DATA ::
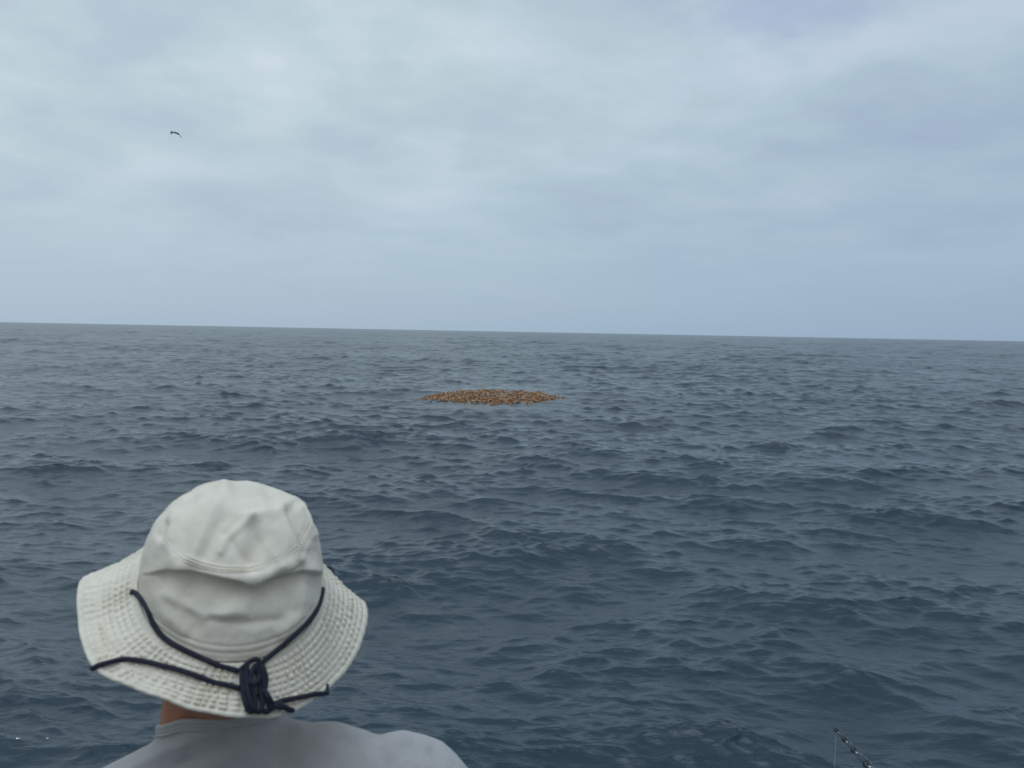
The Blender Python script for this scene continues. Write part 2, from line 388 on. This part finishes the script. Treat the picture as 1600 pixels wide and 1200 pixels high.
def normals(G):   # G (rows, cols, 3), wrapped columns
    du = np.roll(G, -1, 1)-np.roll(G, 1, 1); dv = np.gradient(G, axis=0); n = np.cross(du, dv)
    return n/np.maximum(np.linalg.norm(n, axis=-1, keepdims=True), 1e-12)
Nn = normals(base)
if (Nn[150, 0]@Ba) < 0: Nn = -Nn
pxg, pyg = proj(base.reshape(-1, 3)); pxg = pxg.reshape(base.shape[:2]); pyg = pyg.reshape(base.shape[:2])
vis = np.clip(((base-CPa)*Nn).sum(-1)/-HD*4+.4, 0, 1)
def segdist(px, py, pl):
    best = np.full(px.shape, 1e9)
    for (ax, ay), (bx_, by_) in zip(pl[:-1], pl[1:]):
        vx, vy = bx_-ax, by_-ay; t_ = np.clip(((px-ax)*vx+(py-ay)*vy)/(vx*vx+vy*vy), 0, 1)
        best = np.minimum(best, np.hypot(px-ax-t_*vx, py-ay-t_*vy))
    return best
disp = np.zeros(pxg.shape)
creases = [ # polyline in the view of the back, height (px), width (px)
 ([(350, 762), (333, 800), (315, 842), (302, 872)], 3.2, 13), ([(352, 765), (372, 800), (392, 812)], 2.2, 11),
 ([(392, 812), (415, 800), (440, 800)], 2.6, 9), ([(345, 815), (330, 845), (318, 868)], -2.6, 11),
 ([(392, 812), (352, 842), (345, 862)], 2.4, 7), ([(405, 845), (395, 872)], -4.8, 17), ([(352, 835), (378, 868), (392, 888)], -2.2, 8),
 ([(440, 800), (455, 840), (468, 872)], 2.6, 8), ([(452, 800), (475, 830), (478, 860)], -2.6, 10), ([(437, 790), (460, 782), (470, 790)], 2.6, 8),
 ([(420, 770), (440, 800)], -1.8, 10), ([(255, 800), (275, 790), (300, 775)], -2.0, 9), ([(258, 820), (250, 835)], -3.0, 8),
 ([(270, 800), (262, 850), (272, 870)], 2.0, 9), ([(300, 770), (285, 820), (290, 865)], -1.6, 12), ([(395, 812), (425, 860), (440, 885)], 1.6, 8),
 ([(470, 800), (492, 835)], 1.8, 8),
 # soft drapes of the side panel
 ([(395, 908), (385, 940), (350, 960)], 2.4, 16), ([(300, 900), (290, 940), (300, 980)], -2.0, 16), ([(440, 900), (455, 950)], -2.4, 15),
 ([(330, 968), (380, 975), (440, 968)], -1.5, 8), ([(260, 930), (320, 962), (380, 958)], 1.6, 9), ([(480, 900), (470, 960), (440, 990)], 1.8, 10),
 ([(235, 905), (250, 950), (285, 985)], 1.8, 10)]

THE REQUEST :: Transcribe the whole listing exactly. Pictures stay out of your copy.

REPLY ::
The Blender Python script for this scene continues. Write part 2, from line 388 on. This part finishes the script. Treat the picture as 1600 pixels wide and 1200 pixels high.
def normals(G):   # G (rows, cols, 3), wrapped columns
    du = np.roll(G, -1, 1)-np.roll(G, 1, 1); dv = np.gradient(G, axis=0); n = np.cross(du, dv)
    return n/np.maximum(np.linalg.norm(n, axis=-1, keepdims=True), 1e-12)
Nn = normals(base)
if (Nn[150, 0]@Ba) < 0: Nn = -Nn
pxg, pyg = proj(base.reshape(-1, 3)); pxg = pxg.reshape(base.shape[:2]); pyg = pyg.reshape(base.shape[:2])
vis = np.clip(((base-CPa)*Nn).sum(-1)/-HD*4+.4, 0, 1)
def segdist(px, py, pl):
    best = np.full(px.shape, 1e9)
    for (ax, ay), (bx_, by_) in zip(pl[:-1], pl[1:]):
        vx, vy = bx_-ax, by_-ay; t_ = np.clip(((px-ax)*vx+(py-ay)*vy)/(vx*vx+vy*vy), 0, 1)
        best = np.minimum(best, np.hypot(px-ax-t_*vx, py-ay-t_*vy))
    return best
disp = np.zeros(pxg.shape)
creases = [ # polyline in the view of the back, height (px), width (px)
 ([(350, 762), (333, 800), (315, 842), (302, 872)], 3.2, 13), ([(352, 765), (372, 800), (392, 812)], 2.2, 11),
 ([(392, 812), (415, 800), (440, 800)], 2.6, 9), ([(345, 815), (330, 845), (318, 868)], -2.6, 11),
 ([(392, 812), (352, 842), (345, 862)], 2.4, 7), ([(405, 845), (395, 872)], -4.8, 17), ([(352, 835), (378, 868), (392, 888)], -2.2, 8),
 ([(440, 800), (455, 840), (468, 872)], 2.6, 8), ([(452, 800), (475, 830), (478, 860)], -2.6, 10), ([(437, 790), (460, 782), (470, 790)], 2.6, 8),
 ([(420, 770), (440, 800)], -1.8, 10), ([(255, 800), (275, 790), (300, 775)], -2.0, 9), ([(258, 820), (250, 835)], -3.0, 8),
 ([(270, 800), (262, 850), (272, 870)], 2.0, 9), ([(300, 770), (285, 820), (290, 865)], -1.6, 12), ([(395, 812), (425, 860), (440, 885)], 1.6, 8),
 ([(470, 800), (492, 835)], 1.8, 8),
 # soft drapes of the side panel
 ([(395, 908), (385, 940), (350, 960)], 2.4, 16), ([(300, 900), (290, 940), (300, 980)], -2.0, 16), ([(440, 900), (455, 950)], -2.4, 15),
 ([(330, 968), (380, 975), (440, 968)], -1.5, 8), ([(260, 930), (320, 962), (380, 958)], 1.6, 9), ([(480, 900), (470, 960), (440, 990)], 1.8, 10),
 ([(235, 905), (250, 950), (285, 985)], 1.8, 10)]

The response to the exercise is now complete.